Price-shopping the number matters here too. The team total under 3.5 is trading at -140 across the main market, and at that juice the break-even win rate is 58.3 percent. Nothing in the profile suggests the true rate is lower than that. Regular-season data says the Sabres cleared 3.5 goals in roughly 57 percent of their games, but that is a regular-season number with half a goal of playoff compression baked on top. Adjusted down, the real rate of going over 3.5 in this specific series against this specific goaltender at this specific price tag is closer to 40 percent than 50. That is a green light on the under side even at a -140 price, and the full game under 6.5 at -138 moving in parallel is the market putting the same bet on its own books.

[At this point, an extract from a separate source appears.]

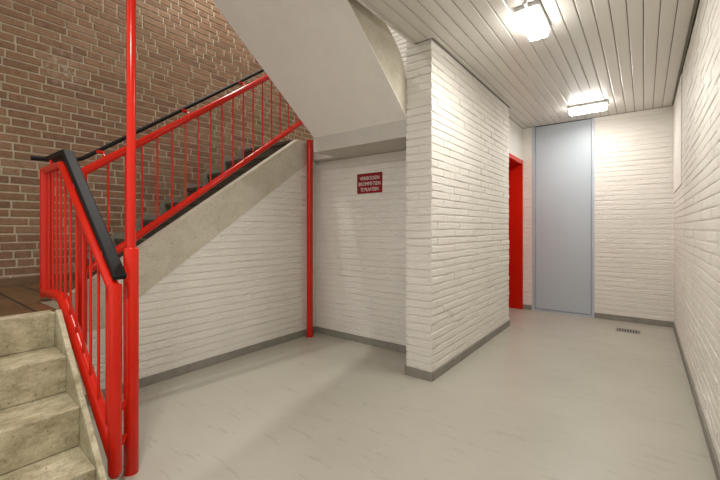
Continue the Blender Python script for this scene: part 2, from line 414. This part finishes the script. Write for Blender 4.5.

The situational overlay seals it. Game 1 losers in NHL playoff history win Game 2 at a meaningfully higher rate than the equivalent moneyline implies, and those Game 2 wins usually land in the 2-1, 3-1, 3-2 range. Low scoring, tight, defensive games with the road team responding to adversity are the statistical norm, not the exception. The market already has Boston at around +130 to +140 on the moneyline, essentially a coin flip with a lean to Buffalo, which is also the board telling you this is a game both sides will play tight on both ends. Tight games are under games. Tight games with elite goaltending on one end and an opponent that had to burn three goals worth of variance to win the previous one are the exact profile a team total under is designed to cash on.

The Bottom Line

Write the ticket on the Buffalo Sabres team total under 3.5 at -140. Trust the Swayman bounce back, trust the obvious Boston tape adjustment, trust the playoff compression on a 3.18 regular-season offense, trust a Lindy Ruff game plan built to protect the series lead, and trust a full-game total that is already pricing the under as the favorite side. The Sabres will win or lose tonight on defense, special teams, and goaltending. They will not win or lose on another four-goal outburst, and that is exactly where the value lives on this number.